529 College Savings Plans – 529 plans are the most popular savings vehicles. Each state offers their own state sponsored plan hosted by different mutual fund companies. They offer tax-deferred growth and tax free withdrawals as long as the funds are being used toward qualified educations expenses such as “…tuition, fees, books, as well as room and board at an eligible education institution and tuition at elementary or secondary schools.” ( Contributions are not deductible on your federal taxes but some states DO allow you to take a deduction assuming you use the state plan in which you pay taxes. This is an incentive to use your state sponsored plan. However if your state does not offer a tax deduction, you can choose any state plan. NY’s Vanguard plan is cost effective and has a competitive platform. Virginia’s 529 plan through American Funds is also quite popular and has simple portfolios to choose from. When comparing 529 plans, you may want to take a closer look at things like: tax advantages, plan performance, and management fees. Any relative or friend can set up a 529 plan for a beneficiary. There can only be 1 owner per account but each beneficiary can have multiple accounts. You can contribute up to $14,000 per year or upfront 5 years’ worth of contributions for a total lump sum of $70,000. If you withdrawal the assets for any use besides qualified education expenses, you must pay ordinary income tax on the earnings plus a 10% tax penalty. You’ve enjoyed the tax benefits along the way so it’s only fair if you don’t use the funds for its intended use. If you anticipate the beneficiary may not go to college, you can transfer the assets to another beneficiary as long as they are a family member with no questions asked. Finally, and most importantly, the owner of the account ALWAYS maintains ownership. The assets never default to the control of the beneficiary. This is extremely important in the event an 18-year-old is not mature enough to handle such a large sum of money.

Coverdell Education Savings Account (ESA) – The limit to contributions into a Coverdell ESA is $2,000 per year. Tax treatment is similar to 529 with tax deferred growth and tax free withdrawals for qualified education expenses. The beneficiary gains control at age of majority (18 or 21 depending on the state). If you earn more than $95,000 as an individual or $190,000 married filing jointly, you begin to phase out your ability to contribute until you are completely phased out at $110,000 of income for individuals and $220,000 for married couples.

Uniform Gift to Minors Act (UGMA)/Uniform Transfers to Minors Act (UTMA) – UGMA/UTMAs were popular before 529s came into existence in 1996. They are essentially custodian accounts in which the beneficiary can become the owner upon age of majority. No limits on contributions. Tax advantages are far less attractive. Growth and withdrawals are not tax-free like ESAs or 529s. Earnings on the first $1,050 are tax free. From $1,050 to $2,100 earnings are taxed at the child’s tax rate. Above $,2100 earnings are taxed at the parents’ tax rate. This scale prevents rich parents from establishing huge UGMA/UTMAs simply to earn investment income at their child’s tax bracket. The flexibility of the UGMA/UTMAs are the most attractive feature.
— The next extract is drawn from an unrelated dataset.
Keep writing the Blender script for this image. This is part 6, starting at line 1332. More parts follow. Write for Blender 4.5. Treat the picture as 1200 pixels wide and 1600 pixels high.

They can be used for any purpose, not just education.

Juvenile Cash Value Life Insurance Plans – Agreed it’s an eerie thought to place insurance on a child but these whole life policies come with a ton of benefits. These “kiddie” policies are whole life policies which offer a permanent and many times increasing death benefit along with cash value. The cash value is a type of savings account that grows based upon the dividends of the policy. The cash value grows tax deferred and can be accessed via a loan which make the withdrawals tax free. The dividend rate is usually much more stable and conservative than the equities of the above mentioned investment accounts. The child also locks in their insurability for the rest of their life at the best rates they will ever qualify for. The owner has the option to transfer ownership if they so choose after the child becomes 18. Lastly. The cash value does not need to be used for education.

This comparison excludes other common vehicles that most parents use to fund higher education. These include student loans, home equity lines of credit (HELOC), their own investment accounts, and simply cash flow. Consider appropriate planning tools that can help give you flexibility and offer some type of benefit. 529s offer significant tax, ownership, and contribution advantages ASSUMING the child goes to school. Other vehicles offer more flexibility if the child chooses not to go to school. A combination of 529s with an UTMA or juvenile life insurance policy can offer a solid financial foundation for your kids’ future no matter where their life leads them.

The opinions voiced in this material are for general information only and are not intended to provide specific advice or recommendations for any individual. To determine which investment(s) may be appropriate for you, consult your financial advisor prior to investing.

Prior to investing in a 529 Plan investors should consider whether the investor’s or designated beneficiary’s home state offers any state tax or other state benefits such as financial aid, scholarship funds, and protection from creditors that are only available for investments in such state’s qualified tuition program. Withdrawals used for qualified expenses are federally tax free. Tax treatment at the state level may vary. Please consult with your tax advisor before investing.

Guarantees for life insurance plans are based on the claims paying ability of the issuing company.

The payment of dividends is not guaranteed.